国家独立自衛の道二つあり、一に曰く主権線を守禦し他人の侵害を容れず、二に曰く利益を防護し自己の形勝を失はず。何をか主権線と謂ふ、彊土(きょうど 国境)是なり。何をか利益線と謂ふ、隣国接触の勢我か主権線の安危と緊した相関係するの区域是なり。凡国として主権線を有たざるはなく、又均しく其利益線を有たざるはなし。而して外交及兵備の要訣は専ら此の二線の基礎に存立する者なり。方今列国の際に立て国家の独立を維持せんとせは、独り主権線を守禦するを以て足れりとせず、必や進で利益線を防護し常に形勝の位置に立たざる可らず。利益線を防護するの道如何。各国の為す所苟も我に不利なる者あるときは我れ責任を帯びて之を排除し、巳むを得ざるときは強力を用ゐて我が意志を達するに在り。蓋利益線を防護すること能はざるの国は其主権線を退守せんとするも亦他国の援助に倚り纔かに侵害を免るる者にして仍完全なる独立の邦国たることを望む可らざるなり。今夫れ我邦の現況は屹然自ら守るに足り何れの邦国も敢て我が彊土を窺覦するの念なかるべきは何人も疑を容れざる所なりと雖も、進で利益線を防護し計を固くするに至ては不幸にも全く前に異なる者として観ざることを得ず。

 かく説かれる政略は、シベリア鉄道が完成すれば、ロシアの圧力で朝鮮が独立を脅かされ、かつイギリスをはじめとする欧州強国の前に「東洋の遺利財源は肉の群虎の間に在るか如し」という国際状況をふまえたものです。

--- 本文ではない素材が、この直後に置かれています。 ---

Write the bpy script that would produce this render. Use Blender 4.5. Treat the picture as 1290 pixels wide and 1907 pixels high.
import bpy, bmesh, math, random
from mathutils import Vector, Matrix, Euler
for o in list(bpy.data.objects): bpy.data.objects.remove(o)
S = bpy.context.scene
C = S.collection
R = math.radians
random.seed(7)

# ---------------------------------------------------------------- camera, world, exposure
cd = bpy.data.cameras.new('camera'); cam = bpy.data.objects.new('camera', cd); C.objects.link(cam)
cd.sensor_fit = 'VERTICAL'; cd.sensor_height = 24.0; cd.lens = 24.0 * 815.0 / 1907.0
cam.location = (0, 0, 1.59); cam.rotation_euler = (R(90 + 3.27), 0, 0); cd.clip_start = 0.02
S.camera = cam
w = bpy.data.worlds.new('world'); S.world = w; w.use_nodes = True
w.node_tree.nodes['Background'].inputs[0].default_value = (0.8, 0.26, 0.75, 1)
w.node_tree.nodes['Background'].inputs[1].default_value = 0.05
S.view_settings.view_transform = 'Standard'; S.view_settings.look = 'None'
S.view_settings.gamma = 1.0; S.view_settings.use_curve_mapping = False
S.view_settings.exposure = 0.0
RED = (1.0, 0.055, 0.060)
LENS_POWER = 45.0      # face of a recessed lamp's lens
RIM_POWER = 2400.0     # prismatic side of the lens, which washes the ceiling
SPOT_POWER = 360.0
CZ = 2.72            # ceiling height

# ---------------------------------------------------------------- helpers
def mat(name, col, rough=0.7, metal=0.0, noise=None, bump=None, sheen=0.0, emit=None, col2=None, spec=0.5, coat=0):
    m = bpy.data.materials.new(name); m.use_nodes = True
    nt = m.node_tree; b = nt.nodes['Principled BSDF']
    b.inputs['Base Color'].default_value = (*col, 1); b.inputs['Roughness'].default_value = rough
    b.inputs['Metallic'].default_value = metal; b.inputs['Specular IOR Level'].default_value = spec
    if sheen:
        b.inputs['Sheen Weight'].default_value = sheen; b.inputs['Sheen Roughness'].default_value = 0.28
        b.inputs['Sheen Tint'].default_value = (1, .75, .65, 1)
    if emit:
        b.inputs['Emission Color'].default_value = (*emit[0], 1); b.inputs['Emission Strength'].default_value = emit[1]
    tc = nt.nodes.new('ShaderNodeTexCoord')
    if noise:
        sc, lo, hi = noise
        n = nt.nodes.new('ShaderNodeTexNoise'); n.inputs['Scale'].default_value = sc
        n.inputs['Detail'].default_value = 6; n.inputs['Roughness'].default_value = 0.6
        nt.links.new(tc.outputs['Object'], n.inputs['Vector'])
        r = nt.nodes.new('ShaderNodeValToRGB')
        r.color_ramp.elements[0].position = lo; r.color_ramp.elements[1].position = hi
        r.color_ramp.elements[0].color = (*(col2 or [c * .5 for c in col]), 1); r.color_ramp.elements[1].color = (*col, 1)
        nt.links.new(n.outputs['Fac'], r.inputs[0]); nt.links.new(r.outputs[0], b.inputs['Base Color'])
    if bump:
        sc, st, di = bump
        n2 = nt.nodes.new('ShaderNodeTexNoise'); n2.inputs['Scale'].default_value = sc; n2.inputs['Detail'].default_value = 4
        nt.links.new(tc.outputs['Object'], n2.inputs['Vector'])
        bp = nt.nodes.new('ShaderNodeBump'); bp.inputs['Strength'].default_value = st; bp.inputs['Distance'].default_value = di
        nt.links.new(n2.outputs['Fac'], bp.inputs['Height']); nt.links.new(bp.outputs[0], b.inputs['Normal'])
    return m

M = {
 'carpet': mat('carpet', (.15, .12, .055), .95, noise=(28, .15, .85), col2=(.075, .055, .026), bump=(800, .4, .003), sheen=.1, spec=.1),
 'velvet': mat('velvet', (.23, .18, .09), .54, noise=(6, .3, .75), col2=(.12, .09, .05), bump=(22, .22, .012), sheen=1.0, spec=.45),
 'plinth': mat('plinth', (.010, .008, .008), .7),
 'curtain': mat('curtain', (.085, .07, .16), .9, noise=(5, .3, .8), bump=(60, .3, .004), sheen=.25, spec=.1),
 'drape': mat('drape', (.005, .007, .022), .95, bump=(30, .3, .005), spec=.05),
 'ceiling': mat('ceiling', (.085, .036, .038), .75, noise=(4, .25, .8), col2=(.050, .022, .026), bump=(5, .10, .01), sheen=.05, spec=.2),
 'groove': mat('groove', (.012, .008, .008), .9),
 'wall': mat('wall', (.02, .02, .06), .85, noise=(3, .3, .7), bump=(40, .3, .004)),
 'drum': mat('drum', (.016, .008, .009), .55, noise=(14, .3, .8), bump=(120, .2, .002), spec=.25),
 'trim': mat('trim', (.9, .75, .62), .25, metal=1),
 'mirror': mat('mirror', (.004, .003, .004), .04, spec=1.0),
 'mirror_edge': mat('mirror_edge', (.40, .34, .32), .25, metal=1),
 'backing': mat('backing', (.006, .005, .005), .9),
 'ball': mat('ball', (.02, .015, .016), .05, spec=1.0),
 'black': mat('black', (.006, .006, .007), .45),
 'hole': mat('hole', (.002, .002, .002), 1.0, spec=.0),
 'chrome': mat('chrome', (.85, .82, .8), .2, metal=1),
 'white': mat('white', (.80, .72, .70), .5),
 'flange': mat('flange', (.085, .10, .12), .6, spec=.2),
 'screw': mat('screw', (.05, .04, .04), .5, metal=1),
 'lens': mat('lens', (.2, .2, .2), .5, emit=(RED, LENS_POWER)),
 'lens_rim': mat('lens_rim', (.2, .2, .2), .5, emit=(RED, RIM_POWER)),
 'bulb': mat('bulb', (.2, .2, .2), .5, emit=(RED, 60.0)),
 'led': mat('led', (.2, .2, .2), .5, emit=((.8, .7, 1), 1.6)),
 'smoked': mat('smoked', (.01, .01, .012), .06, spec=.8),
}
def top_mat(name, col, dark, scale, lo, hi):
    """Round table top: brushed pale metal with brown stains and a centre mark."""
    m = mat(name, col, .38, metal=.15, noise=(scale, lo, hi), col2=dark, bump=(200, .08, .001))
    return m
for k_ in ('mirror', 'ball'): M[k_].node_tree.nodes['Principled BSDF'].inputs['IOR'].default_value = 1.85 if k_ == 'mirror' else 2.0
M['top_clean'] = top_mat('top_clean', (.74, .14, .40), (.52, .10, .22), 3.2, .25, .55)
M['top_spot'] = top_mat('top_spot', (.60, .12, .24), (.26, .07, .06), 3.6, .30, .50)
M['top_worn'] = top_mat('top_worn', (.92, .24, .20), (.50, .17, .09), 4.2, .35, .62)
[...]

日本が当面する方途は、このような「東洋の事情縦横錯綜して一朝我邦をして平和の地位に立つの困難を感ぜしむる」との認識から、朝鮮を恒久中立国となし、清国との関係を回復し、日本の利益線を保護する外交をなし、この間に軍事力を整備強化することで主権線を守護し、利益線の防護をはかることだと。かつ「国民愛国の念」を養成保持する教育、なかでも国語と国史教育の必要性が力説されました。この口説き昨今耳にする、山県と同郷の総理が語る世界に似ていませんか。
 ここに山県が説いた主権線、利益線の政略は、日本が国家独立から世界帝国へと歩むなかで、対外膨張の論理となります。そこでは、松陰が説いた「民を愛し、士を養ひ」という想いが後景に退けられたのです。やがて日本は、「主権線」「利益線」なる論理を使い分けることで、島嶼国家から大陸国家へと直走り、アジアの殖民帝国となっていきます。